* Task data *
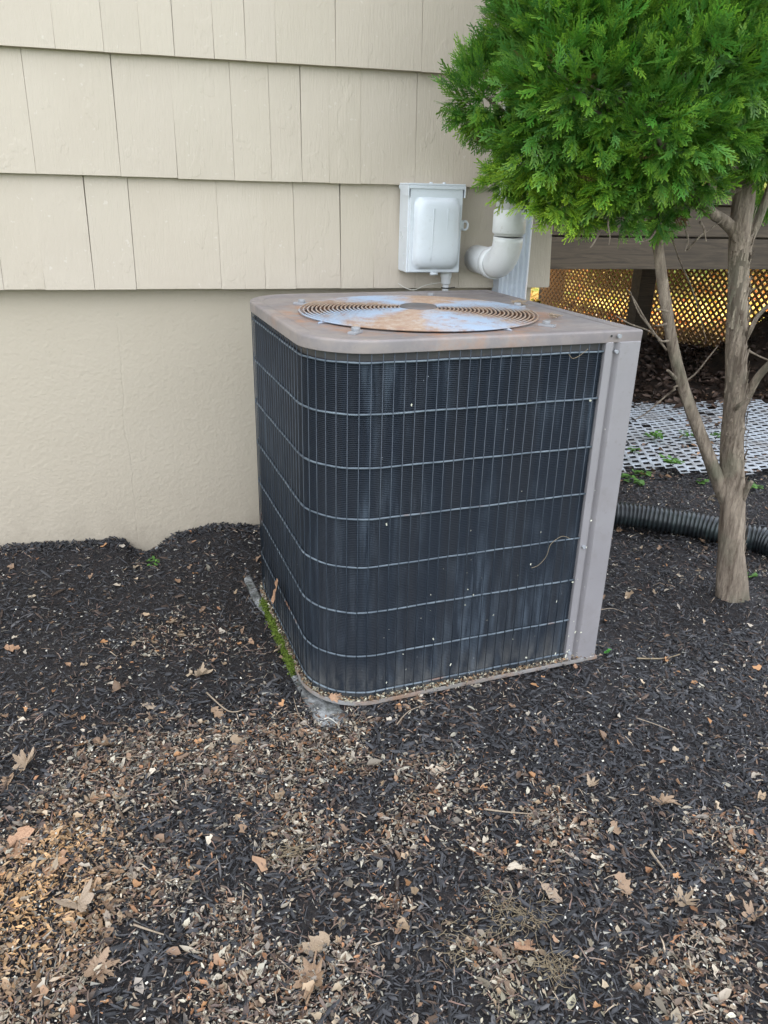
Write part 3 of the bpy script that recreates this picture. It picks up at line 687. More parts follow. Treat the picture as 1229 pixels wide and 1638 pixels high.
# pale flecks on the coil and panel (upright)
n = 85; V = []; Fl = []; rf = random.Random(3)
for k in range(n):
    lx = rf.uniform(.05, .76)**1.0; z_ = .03+.75*rf.random()**3.2
    if rf.random() < .3: lx = rf.uniform(.69, .745)
    yy = -.0052 if lx > .70 else -.007; sz = .0008+.0026*rf.random()**2.5; a_ = rf.uniform(0, PI)
    if lx < .16: continue
    b0 = len(V)
    for dx, dz in ((-1, -.5), (1, -.6), (.9, .6), (-.8, .5)):
        u, v_ = dx*math.cos(a_)-dz*math.sin(a_), dx*math.sin(a_)+dz*math.cos(a_); V.append((lx+u*sz, yy+rf.uniform(-.0012, 0), z_+v_*sz*1.3))
    Fl.append((b0, b0+1, b0+2, b0+3))
me = np_mesh('stuck_flecks', np.array(V), np.array(Fl), np.repeat(rng.uniform(.45, .8, (len(V)//4, 1))*np.array([[1, .97, .78]]), 4, 0))
link('stuck_flecks', me, M['litter'], unit, kind='stuff')

# concrete pad under the unit
pad = empty('concrete_pad', (0, 0, 0), label='cracked grey concrete pad mostly buried under the air conditioner', cat='pad')
mb = MB(); q = Matrix.Translation((UX, UY, 0)) @ Matrix.Rotation(UYAW, 4, 'Z')
pc = [(-.004, -.030), (.40, -.012), (.82, .01), (.82, .8), (-.030, .8), (-.026, .55), (-.018, .26)]
mb.prism(pc, -.12, -.0125, q); mb.obj('slab', M['concrete'], pad, bevel=.006)
MB().prism([(-.036, .77), (-.012, .79), (-.006, .54), (-.020, .52), (-.034, .60)], -.05, .006, q).obj('chipped_edge', M['concrete'], pad, bevel=.004)
# moss along the tray edge
mb = []; n = 5200; s_ = rng.uniform(0, 1, n)**.9
lyy = .50-.22*(1-s_)+0.0; lyy = rng.uniform(.20, .60, n); lxx = -.0115+rng.normal(0, .0052, n); zz_ = rng.uniform(-.012, .020, n)+.004*np.sin(lyy*60)
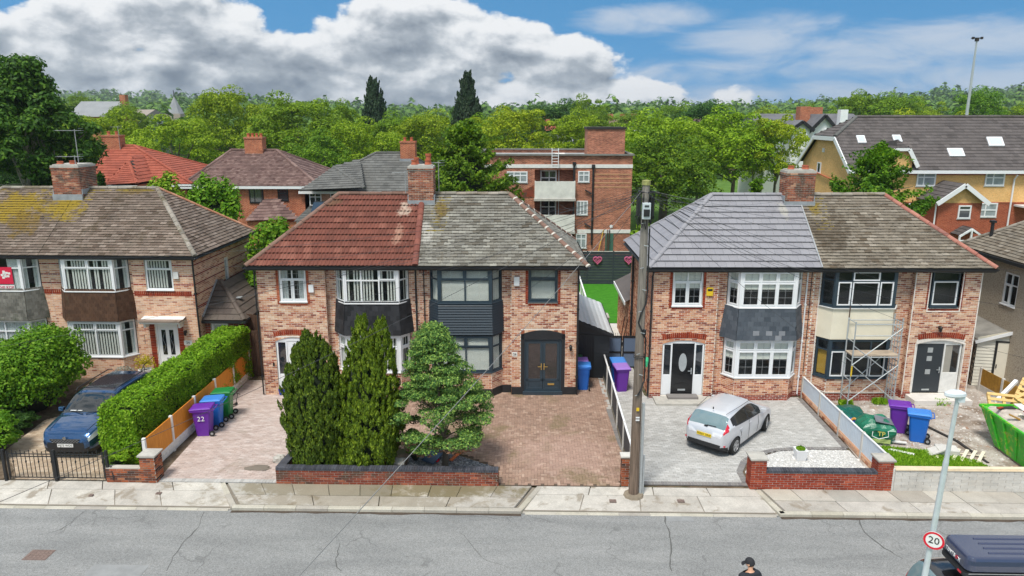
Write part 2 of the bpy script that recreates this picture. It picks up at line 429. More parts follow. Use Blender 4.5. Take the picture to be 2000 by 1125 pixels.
ck=t.m('MULTIPLY',t.sm(vo.outputs['Distance'],.022,.004),t.sm(t.noise(p,.5,2),.52,.6))
c=t.mix(t.m('MULTIPLY',ck,.3),c,(.05,.05,.048))
pale=t.sm(t.noise(p,2.2,4,.7,.8),.66,.72);c=t.mix(t.m('MULTIPLY',pale,.3),c,(.34,.34,.33))
t.put(b.inputs['Base Color'],c);b.inputs['Roughness'].default_value=.85;b.inputs['Specular IOR Level'].default_value=.3
bump(t,b,g,.5,.01);M['asphalt']=m
road=sheet('road',[(-60,13.1),(60,13.1),(60,19.02),(-60,19.02)],-.10,M['asphalt'])
M['patch']=plain('asphalt_patch',(.25,.255,.255),.9,var=.15,scale=4,bmp=.4)
M['crackfill']=plain('crack',(.10,.10,.095),1)
M['iron']=plain('rusty_iron',(.19,.135,.115),.8,var=.3,scale=20)
for (a,b_) in (((158,1104),(292,1130)),((1303,1004),(1350,1018)),((1425,1001),(1560,1007))):
 p0=gp(a[0],b_[1],-.1);p1=gp(b_[0],a[1],-.1)
 q=MB();q.box(p0.x,p0.y,-.11,p1.x,p1.y,-.094);q.build('repair_patch',M['patch'],road)
def crack(pts,wd=.012):
 b=MB();P_=[gp(x,y,-.1) for x,y in pts];Q=[]
 for i in range(len(P_)-1):
  n=max(2,int((P_[i+1]-P_[i]).length/.18))
  for k in range(n):
   q=P_[i].lerp(P_[i+1],k/n);Q.append((q.x+RND.uniform(-.035,.035),q.y+RND.uniform(-.02,.02),RND.uniform(.4,1.5)*wd))
 for i in range(len(Q)-1):
  a,c=Q[i],Q[i+1]
  b.face([(a[0]-a[2],a[1],-.096),(a[0]+a[2],a[1],-.096),(c[0]+c[2],c[1],-.096),(c[0]-c[2],c[1],-.096)])
 b.build('road_crack',M['crackfill'],road)
crack([(400,1000),(388,1030),(350,1070),(318,1125)]);crack([(1297,1004),(1306,1040),(1312,1080),(1309,1124)],.016)
crack([(1672,1008),(1690,1040),(1725,1070),(1775,1098)],.016);crack([(165,1000),(120,1035),(60,1050)]);crack([(662,1060),(655,1100),(668,1124)])
crack([(1820,1030),(1900,1070)]);crack([(900,1040),(940,1090),(1010,1115)],.008)
def manhole(px,py,w_,d_,z,parent,name='manhole_cover'):
 c=gp(px,py,z);b=MB()
 b.box(c.x-w_/2,c.y-d_/2,z-.02,c.x+w_/2,c.y+d_/2,z+.006)
 nx=max(2,int(w_/.09));ny=max(2,int(d_/.09))
 for i in range(nx):
  for j in range(ny):
   x=c.x-w_/2+(i+.5)*w_/nx;y=c.y-d_/2+(j+.5)*d_/ny
   b.box(x-w_/nx*.33,y-d_/ny*.33,z+.006,x+w_/nx*.33,y+d_/ny*.33,z+.014)
 b.build(name,M['iron'],parent)
manhole(76,1084,.62,.46,-.1,road)

# pavement: concrete slabs and panels, kerb stones
SLAB=[(0,(.33,.30,.26)),(.3,(.44,.41,.36)),(.55,(.30,.29,.26)),(.8,(.48,.44,.37)),(1,(.38,.36,.32))]
M['slab']=pieces('paving_slab',SLAB,stain=(.17,.12,.07),stain_scale=.8,stain_at=.60,var=.12,grain=30,patches=[(-5.2,20.2,0,2.3,2.2,(.16,.125,.06),.6),(-2.2,20.3,0,1.2,2.0,(.15,.12,.05),.6)])
M['panel']=pieces('concrete_panel',[(0,(.38,.35,.31)),(.5,(.50,.47,.42)),(1,(.43,.40,.36))],var=.2,grain=24,stain=(.24,.20,.15),stain_scale=1.6,stain_at=.54,patches=[(-5.0,19.9,0,1.7,3.0,(.19,.15,.09),.5)])
M['kerb']=pieces('kerb_stone',[(0,(.40,.37,.30)),(.5,(.48,.45,.38)),(1,(.35,.32,.28))],var=.15,grain=25)
pav=sheet('pavement',[(-60,19.1),(60,19.1),(60,20.5),(-60,20.5)],-.075,plain('pavement_bed',(.24,.21,.17),1,var=.2))
kL0,kL1=gp(430,945),gp(452,991);kM0,kM1=gp(1052,950),gp(1018,994);kR0,kR1=gp(1475,957),gp(1524,1003)
def slab(poly,zs,mat,name='slab',th=.06):
 """poly: corners (x, y); zs: height of each corner"""
 b=MB();n=len(poly)
 cx=sum(p[0] for p in poly)/n;cy=sum(p[1] for p in poly)/n
 top=[(p[0]+(cx-p[0])*.012,p[1]+(cy-p[1])*.012,z) for p,z in zip(poly,zs)]
 bot=[(p[0],p[1],z-th) for p,z in zip(poly,zs)]
 b.add(top+bot,[tuple(range(n))]+[(i+n,(i+1) % n+n,(i+1) % n,i) for i in range(n)])
 return b.build(name,mat,pav)
def raised(xa0,xa1,xb0,xb1,rows=((19.17,19.74,1.9),(19.75,20.44,.92))):
 """raised pavement: left edge runs from xa1 (kerb) to xa0 (wall), right edge from xb1 to xb0"""
 for (y0,y1,wd) in rows:
  e=lambda y,w1,w0:w1+(w0-w1)*(y-19.15)/1.3
  l0,l1=e(y0,xa1,xa0),e(y1,xa1,xa0);r0,r1=e(y0,xb1,xb0),e(y1,xb1,xb0)
  n=max(1,round((r0-l0)/wd));cuts=[0]+[(i+RND.uniform(-.09,.09))/n for i in range(1,n)]+[1]
  skew=RND.uniform(-.04,.04)
  for i in range(n):
   a,c=cuts[i],cuts[i+1];z=RND.uniform(-.006,.006)
   P_=[(l0+(r0-l0)*a,y0),(l0+(r0-l0)*c-.008,y0),(l1+(r1-l1)*c-.008,y1),(l1+(r1-l1)*a,y1)]
   slab(P_,[z+RND.uniform(-.003,.003) for _ in range(4)],M['slab'] if wd<1.5 else M['panel'])
raised(kL0.x+.2,kL1.x+.2,kM0.x-.2,kM1.x-.2);raised(kR0.x+.2,kR1.x+.2,26,26);raised(-40,-40,-16.6,-15.95)
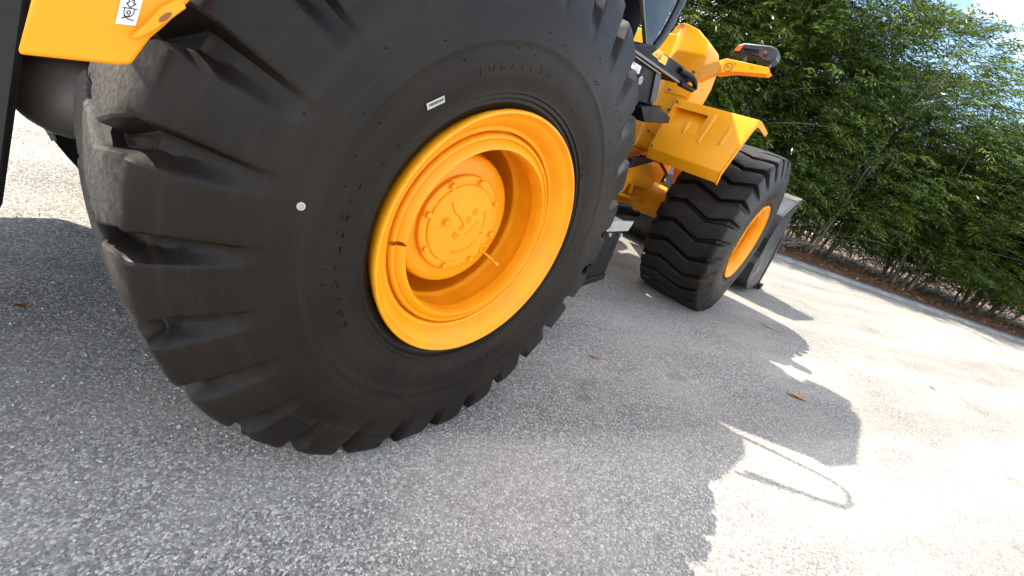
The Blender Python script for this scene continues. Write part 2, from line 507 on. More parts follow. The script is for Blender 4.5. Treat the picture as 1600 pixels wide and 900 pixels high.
pitch = 2 * PI / LUGS


def zig(y):
    x = (y - YC) / YC                     # -1 near shoulder .. 1 far shoulder
    x = max(-1, min(1, x))
    a = abs(x); s = -1 if x < 0 else 1
    if a < .36: q = .23 * (a / .36)
    elif a < .80: q = .23 - .27 * (a - .36) / .44
    else: q = -.04
    return -s * q + .06 * s * 0


def depth(y, r):
    """groove depth below the lug top"""
    if r > .747: return .046
    t = (r - .600) / (.747 - .600)
    t = max(0, min(1, t))
    return .046 * t ** 1.0


def gw(y, r):
    """groove share of the pitch"""
    x = abs((y - YC) / YC)
    if r < .747:
        t = max(0, min(1, (r - .60) / .147)); return .30 + .06 * t
    return .22 + .14 * max(0, (x - .40) / .60)


us = [0, .04, .10, .25, .42, .58, .75, .90, .96, 1]          # inside the lug top
vs = [.10, .20, .30, .42, .58, .70, .80, .90]                # inside the groove
verts = []; ncol = 0
k = len(prof)
# outward normal of the profile
pn = []
arc = [0.0]
for (y0, r0), (y1, r1) in zip(prof, prof[1:]): arc.append(arc[-1] + math.hypot(y1 - y0, r1 - r0))
raw = []
for i in range(k):
    y0, r0 = prof[max(i - 1, 0)]; y1, r1 = prof[min(i + 1, k - 1)]
    dy, dr = y1 - y0, r1 - r0
    L = math.hypot(dy, dr); raw.append((-dr / L, dy / L))
seg_l = [(arc[min(i + 1, k - 1)] - arc[max(i - 1, 0)]) / 2 for i in range(k)]
for i in range(k):                                     # inward direction turns gently round the shoulder, so the grooves never fold
    sy = sr = 0
    for q in range(k):
        wq = math.exp(-((arc[q] - arc[i]) / .045) ** 2) * seg_l[q]
        sy += raw[q][0] * wq; sr += raw[q][1] * wq
    L = math.hypot(sy, sr); pn.append((sy / L, sr / L))
cols = []
for q in range(LUGS):
    cols += [(q, 'l', u) for u in us] + [(q, 'g', u) for u in vs]
rs_ = random.Random(3)
wear = [rs_.uniform(-.003, .0015) for _ in range(LUGS)]
wide = [rs_.uniform(.86, 1.10) for _ in range(LUGS)]
for (q, typ, u) in cols:
    for i, (y, r) in enumerate(prof):
        G = gw(y, r) * (wide[q] if typ == 'g' or u > .5 else wide[q - 1]); dep = depth(y, r)
        if typ == 'l':
            G0 = gw(y, r) * wide[q - 1]; G1 = gw(y, r) * wide[q]
            ph = G0 / 2 + (1 - G0 / 2 - G1 / 2) * u; off = 0.0
            if u in (0, 1): off = -dep * .10
            elif u in (.04, .96): off = -dep * .015
            off += wear[q] * (1 if r > .7 else 0)
            if r > .70 and (u < .12 or u > .88):                 # chipped, rounded-off edges
                ch_ = mnoise.noise(Vector((q * 7.3 + u * 3, y * 38, r * 38)))
                off -= max(0.0, ch_ - .12) * .016
        else:
            ph = -G / 2 + G * u + 1
            e = min(u, 1 - u)
            off = -dep * min(1.0, .10 + .90 * (min(u / .22, 1.0, (1 - u) / (.22 + .30 * max(0, min(1, (.772 - r) / .12))))) ** .8)
        a = PHASE + pitch * (q + ph + zig(y))
        yy = y + pn[i][0] * off; rr_ = r + pn[i][1] * off
        rr_ = rr_ + (.0012 * mnoise.noise(Vector((math.cos(a) * 9, math.sin(a) * 9, y * 9))) if r > .5 else 0)
        verts.append((rr_ * math.cos(a), yy, rr_ * math.sin(a)))
nc = len(cols)
faces = [(c * k + i, ((c + 1) % nc) * k + i, ((c + 1) % nc) * k + i + 1, c * k + i + 1) for c in range(nc) for i in range(k - 1)]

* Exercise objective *
Where a line holds "follow", copy it out.

* Solution to this task *
Write part 3 of the bpy script that recreates this picture. It picks up at line 687. More parts follow. Treat the picture as 1229 pixels wide and 1638 pixels high.
Write part 2 of the bpy script that recreates this picture. It picks up at line 429. More parts follow. Use Blender 4.5. Take the picture to be 2000 by 1125 pixels.
The Blender Python script for this scene continues. Write part 2, from line 507 on. More parts follow. The script is for Blender 4.5. Treat the picture as 1600 pixels wide and 900 pixels high.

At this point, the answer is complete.